Tiberi affronta la corsa spagnola alla quarta stagione piena da pro’ (ma nel 2020 aveva corso alla Trek da stagista), mentre Nibali era alla sesta. Diverse il numero delle vittorie con lo Squalo che aveva già nel palmares 17 centri, alcuni dei quali di peso, contro l’unico del laziale. Uguali anche i procuratori, i fratelli Carera, mentre Roman Kreuziger all’epoca fondamentale gregario di Vincenzo in maglia Liquigas ora è diesse di Antonio nella Bahrain. In ultimo, ma forse è la cosa più importante, arrivano da un grande Giro. Nibali chiuse 3°, Tiberi quest’anno 5° ma senza il guasto meccanico di Oropa il podio molto probabilmente non gli sarebbe sfuggito. Insomma, viste le similitudini, e la necessità di avere in Italia un corridore vincente, si può sognare. Ma sentiamo come le pensa il diretto interessato, Tiberi.
Antonio come ti sei avvicinato alla Vuelta?
«Dopo il Giro, soprattutto il primo periodo, è stata dura riprendere. Anche mentalmente ho fatto molta fatica. Poi è la prima vota che faccio doppietta, quindi per me è tutto nuovo. Comunque dopo il Giro ho fatto una settimanella di stop, poi sono andato in altura sul Pordoi. Michele (Bartoli, il suo allenatore, ndr) è contento dei miei valori. Lui è sempre positivo. Però il bilanciamento tra frequenza cardiaca e potenza, tra fc e watt, è buono. Un bel segnale. La Vuelta Burgos mi è servita per ritrovare quegli sforzi che solo in gara riesci a fare».
Che Vuelta ti aspetti?
«Durissima. Tutti dicono che sia una delle più dure degli ultimi anni. Non c’è neanche una tappa con meno di duemila metri di dislivello. Vincerà senza dubbio uno scalatore. Questo per me non è ideale al cento per cento, perché io non sono uno scalatore puro. Però sono sicuro che potrò divertirmi».
Le due crono, in apertura e in chiusura, sono tuoi obiettivi?
«Mi piacciono. Le vorrei fare bene, ma non credo saranno decisive».
C’è una tappa che consideri decisiva?
«Non mi sono ancora focalizzato su una singola giornata. Non credo però ci sia una giornata chiave, tutte lo possono essere. Alla quarta c’è il primo arrivo in salita… e dopo la prima settimana farò il primo bilancio.

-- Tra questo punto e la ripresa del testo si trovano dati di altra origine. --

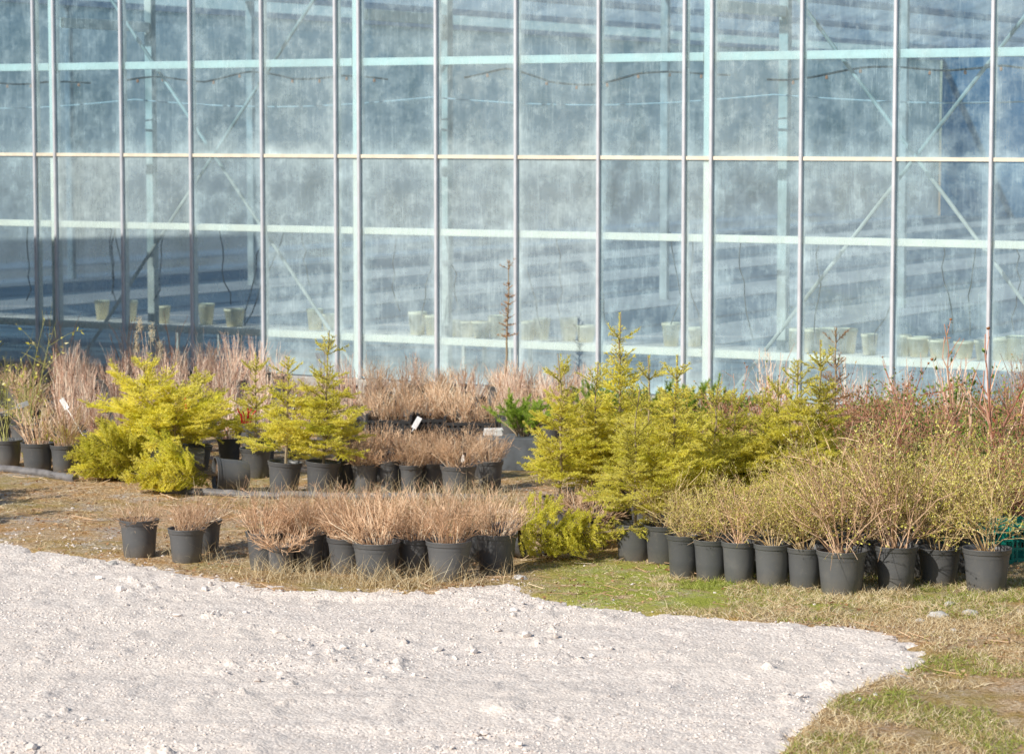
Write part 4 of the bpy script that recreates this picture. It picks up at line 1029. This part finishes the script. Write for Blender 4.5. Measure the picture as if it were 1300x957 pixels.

Vedrò come va».
I rivali?
«Kuss sta andando, a Burgos - dove io sono caduto due volte nelle prime due tappe - l’ho visto con una gamba ottima. Roglic è un punto di domanda. Come starà dopo la caduta, con relativo problema alla schiena, che l’ha costretto ad abbandonare il Tour? È da allora che non corre… ».
Correre pensando alla classifica: qual è per te il problema maggiore?
«Se sei in classifica vuol dire che stai bene fisicamente, che le gambe rispondono. La parte più complicata è gestire lo stress».
La tua amicizia con Nibali com’è nata?
«Con un po’ di fortuna mi si è creata un’opportunità. Sua moglie è laziale, originaria di un paese vicino al mio. Nibali durante le vacanze di Natale si venne ad allenare da lei e Johnny Carera, mio manager con suo fratello Alex, mi avvertì e mi mise in contatto. Ero emozionatissimo, io ero juniores, lui già un campione. Vincenzo è rimasto il mio punto di riferimento».